According to one indictment, it was common practice for certain partners in the PMPED (Peters, Murdaugh, Parker, Eltzroth, and Detrick) law firm to loan money to the firm at the start of each year to cover certain expenses until the firm had generated sufficient revenue and they could be paid back with interest, but Murdaugh did not usually make those loans.

The firm’s accounting office “erroneously wrote out a repayment loan check to Murdaugh for $121,358.63” that should have gone to Murdaugh’s brother, who had made a loan, according to the indictment. But Murdaugh went to the accounting office and “though false representations had the office cut another check for the same amount … (and) then deposited that replacement loan repayment check into his account and converted the funds to his personal use.”

Murdaugh conducted financial transactions “with property that he knew was the proceeds of, or was derived directly or indirectly from the proceeds of, unlawful activity,” another charge reads.

Another indictment alleges Murdaugh created a bank account “for the purpose of misappropriating funds belonging to others with the illusion that the money was being paid to (a) legitimate settlement planning company.”

He then made sure that a $91,867.50 check, which represented legal fees to the law firm in one case, was disbursed from the client trust account to the bank account he had created and controlled, according to the indictment. He then used that money “for his own personal use, for expenses including but not limited to credit card payments, transfers to family members, overdraft charges, and checks written to associates,” that indictment alleged.

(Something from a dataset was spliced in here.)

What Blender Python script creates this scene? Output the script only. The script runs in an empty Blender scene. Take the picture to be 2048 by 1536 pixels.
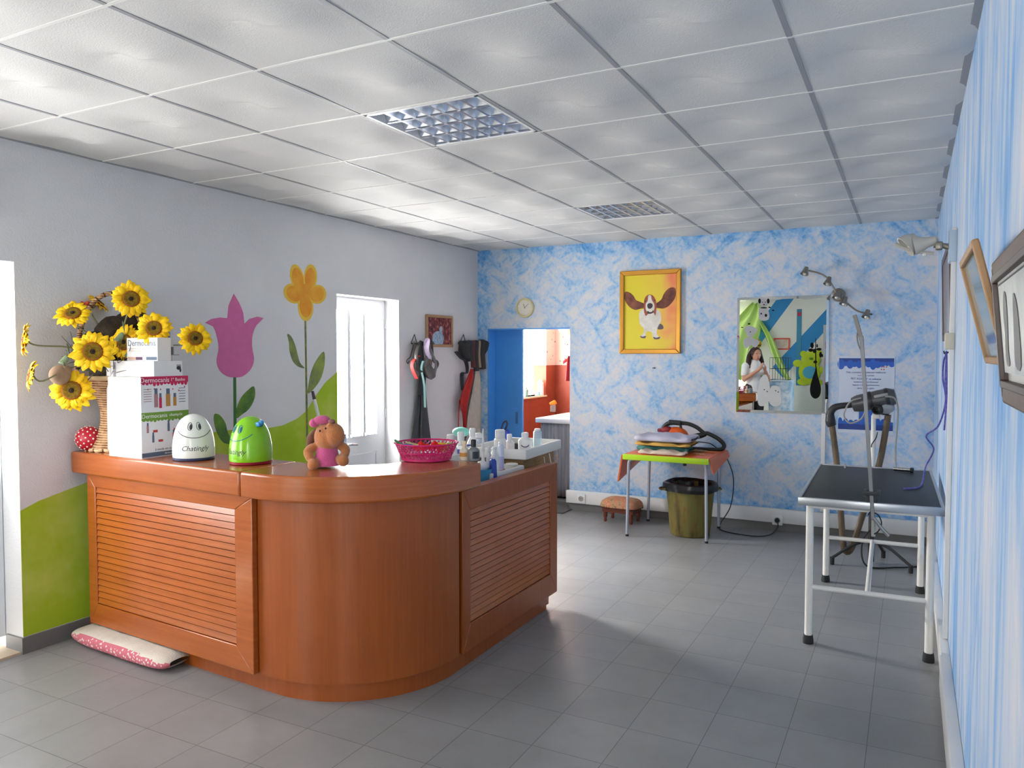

A total of 90 charges for schemes to defraud

Murdaugh resigned from the law firm in September 2021 after “the discovery by PMPED that Alex misappropriated funds in violation of PMPED standards and policies,” the firm said in a statement. That same month, the state’s Supreme Court issued an order suspending his license to practice law in South Carolina.

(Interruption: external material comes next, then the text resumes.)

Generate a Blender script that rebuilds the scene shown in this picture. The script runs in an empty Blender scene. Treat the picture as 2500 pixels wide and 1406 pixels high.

In October, the law firm sued Murdaugh to recover funds it alleged he stole from clients for his own personal use, saying Murdaugh “developed a systematic scheme in which he diverted funds owed to the firm and to clients to a fictitious entity” for many years.

Murdaugh was already facing a slew of other charges for alleged financial crimes.

“Altogether, through 18 indictments containing 90 charges against Murdaugh, the State Grand Jury has indicted Murdaugh for schemes to defraud victims of $8,789,447.77,” the state attorney general said.

Murdaugh was also indicted in July on two counts of murder and two counts of possession of a weapon during the commission of a violent crime in connection with the killings of his wife and son.

Margaret “Maggie” Murdaugh, 52, and their son, Paul Murdaugh, 22, were found shot to death on the family’s property in Islandton, about an hour north of Hilton Head Island, on June 7, 2021. Alex Murdaugh placed the 911 call, saying he had just returned home and discovered their bodies.

He pleaded not guilty and his attorneys said he wanted “everyone to know that he did not have anything to do with the murders of Maggie and Paul.”

Murdaugh wants the trial to begin quickly, his attorney previously said, because he believes his wife and son’s “killer or killers are still at large.”